Comments: General Synod - reports on day one

Depressing piece by Andrew Brown. Depressing because such attitudes are widespread. But they're also, I believe, profoundly wrong. Disagreements of the kind that beset the C of E and the Anglican Communion are absolutely inevitable and indeed occur in just the same way (though admittedly less loudly) in other Christian denominations. We need to keep trumpeting that good old unity-in-diversity line and to keep insisting that it is a virtue. And forget about official Catholicism. Too few C of E people have self-respect.

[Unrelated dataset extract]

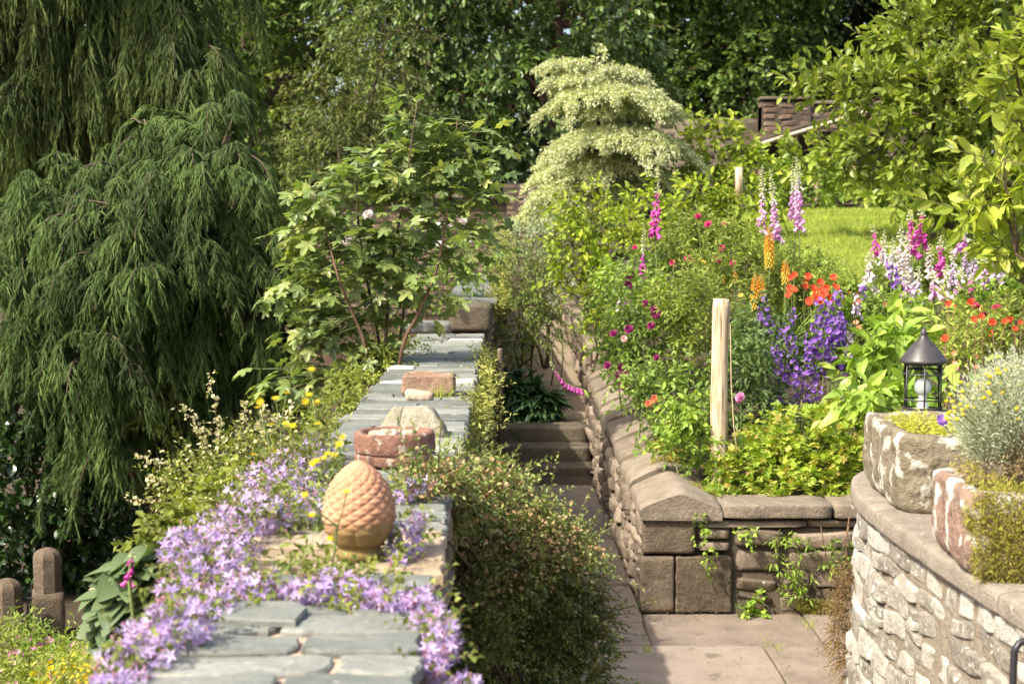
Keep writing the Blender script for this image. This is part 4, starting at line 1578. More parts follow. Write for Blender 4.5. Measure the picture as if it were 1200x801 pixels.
def trunk(root, base, top, r0, r1, mat, amp=.02):
    mb = MB()
    w = wob(base, top, 9, amp)
    r = np.linspace(r0, r1, 9)
    r[0] *= 1.35
    mb.tube(w, r, 12)
    return mb.build('trunk', mat, root, True), w


def tree(name, label, cat, px, Y, lobes, tr, dens, L, K, T, size, mat, top=None, bark='bark', group=None, **kw):
    b = base_pt(px, Y)
    b[2] -= .1
    root = thing(name, label, cat, b, group)
    c = np.mean([c for c, _ in lobes], 0)
    tp = np.array([b[0] * .6 + c[0] * .4, Y, c[2]]) if top is None else top
    _, w = trunk(root, b, tp, tr, tr * .45, M[bark])
    mb = MB()
    for c, r in lobes:
        s = w[rng.integers(4, 9)]
        q = wob(s, c, 7, .03)
        mb.tube(q, np.linspace(tr * .4, tr * .12, 7), 6)
        for _ in range(4):
            e = c + rdirs(1, .2)[0] * r * .9
            mb.tube(wob(q[-1 - rng.integers(0, 3)], e, 6, .04), np.linspace(tr * .14, tr * .03, 6), 5)
    flush()
    PEND.append((mb, 'branches', M[bark], root, True))
    leafy(root, lobes, dens, L, K, T, size, mat, **kw)
    return root


def lobes_of(Y, *l, ry=None):
    return [lobe(a, b, Y + (e[0] if e else 0), c, d, ry) for a, b, c, d, *e in l]


# ---- far woods: one mass
g = np.random.default_rng(3)
mb = MB()
n = 26000
x = rng.uniform(-34, 34, n)
yy = rng.uniform(44, 52, n)
topz = 13 + 3 * np.sin(x * .5) + 2 * np.sin(x * 1.3 + 1)
zz = rng.uniform(0, 1, n) ** .85 * topz + 1.5
yy += 2 * nz(np.stack([x * .6, zz * .6, x * 0], -1), 4)
gap = nz(np.stack([x * .35, zz * .45, x * 0 + 5], -1), 14) < .62
p = np.stack([x, yy, zz], -1)[gap]
d = unit(np.array([0, -.5, .1]) + rng.normal(0, .7, p.shape))
scatter(mb, T_LOW, p, frames(d, up_normals(len(p), .6)), rng.uniform(.35, .75, len(p)))
fwood = mb.build('far_woodland', M['l_dark'])
tag(fwood, kind='stuff')
fw_t = MB()

# ---- trees of the background
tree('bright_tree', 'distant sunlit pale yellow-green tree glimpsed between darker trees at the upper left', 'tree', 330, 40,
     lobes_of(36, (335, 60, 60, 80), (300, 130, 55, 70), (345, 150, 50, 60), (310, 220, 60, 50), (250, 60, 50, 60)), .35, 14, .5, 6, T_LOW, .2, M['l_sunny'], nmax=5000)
tree('broadleaf_tree', 'mid-green tree with open twiggy branches over the pale sunlit tree', 'tree', 285, 31,
     lobes_of(31, (300, 30, 80, 45), (255, 90, 45, 60), (405, 25, 65, 45), (330, 215, 60, 45), (290, 290, 60, 70), (350, -60, 130, 50), (272, 110, 30, 40, -1), (290, 175, 40, 40, -1), (285, 40, 40, 40, -1)), .3, 11, .5, 7, T_LO, .2, M['l_maple'], nmax=3400, twmat=M['twig'], twr=.012)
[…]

Posted by name at Tuesday, 10 February 2009 at 1:01am GMT

Lots of belligerent Catholic sectarianism on the combox to Damian Thompson's piece. Benedict XVI seems to receive vocal support only from such wacky quarters. Anglicans do well to ignore this new virulence of sectarian measles and to go on building church in the midst of modern society, with its real problems and real promise.

Posted by Spirit of Vatican II at Tuesday, 10 February 2009 at 2:49am GMT

"The Anglo-Catholic opponents of women priests have dreamed of this moment for 20 years. The rumours that they will be received as a body, under their present leaders, have been around for at least that long. But the question is whether they are inside the Church of England now in any meaningful sense. Their leaders do not regard themselves as being in communion with women priests – of course – but neither do they regard themselves as being in communion with bishops who will ordain women, and that includes the Archbishop of Canterbury" - Andrew Brown -

Andrew Brown, to my mind, is here stating what ought to be obvious to the rest of the members of the C.of E. - and perhaps more importantly, to the membership of General Synod.

There is already a coterie within the Church that sees itself as 'out of Eucharistic communion' with the rest of the Church - in its refusal to acknowledge the priesthood of women. That this situation has been allowed to flourish, and be
tolerated by the main body of the C.of E. is one of the reasons why the same coterie wants to extend this shameful impasse to the prospect of recognising God's call upon women clergy to be raised to the espicopate.

One of the reasons given is that Rome would never countenance such a possibility. The truth is, that since its inception as a separate part of the Body of Christ, the Church of England has no need to ask permission of the Pope to do what it sees, in all good conscience, it needs to do to enhance the outreach of the Gospel to all people.

One suspects that these 'Anglo-Catholics' who look to Rome for a model of discipline, may not be 'Anglo' at all, but rather Roman Catholics - as would seem to be evidenced by their constantly looking towards Rome for rescue from what they consider to be the rather disreputable and questionable catholicity of their parent Church.

To refuse to ordain women to the episcopate at this time in the history of the Church would be to denigrate the ministry of those faithful women who are already providing much-needng ministry as priest and deacons. The degree of misogyny that this implies is altogether anachronistic in the modern world - where women take their rightful place as co-leaders, together with men, in any meaningful enterprise - even the law, which used to be the last bastion of male chauvinism.

Christ's treatment of women in the New Testament, which was revolutionary in his day, ought to tell the Church how it should harness all the human resources God has provided for the Gospel mission which Christ initiated and augmented by his own example. Good Pope John XXIII was not averse to thinking of this particular motif for the mission of the Church - 'Semper Reformanda'. Rome is resiling from that challenge, must Anglicanism do the same?

Posted by Father Ron Smith at Tuesday, 10 February 2009 at 9:10am GMT

I can't be the only one here to be sustained and emboldened by 'Spirit''s support. Many thanks.

Posted by john at Tuesday, 10 February 2009 at 6:31pm GMT

Fr Ron Smith appears to led by the spirit of the age rather than the Holy Spirit, given what he has said. It's not just Anglo-Catholics, but Conservative Evangelicals too - are they too bound and awestruck whenever the Pope opens his mouth? No. They are Bible-believing Christians. It's either ignorant or blasé to call it misogyny, showing a lack of understanding or consideration for the issue. Please please please, particularly with your reverent attributes and titleage, think about what you have written concerning your fellow believers.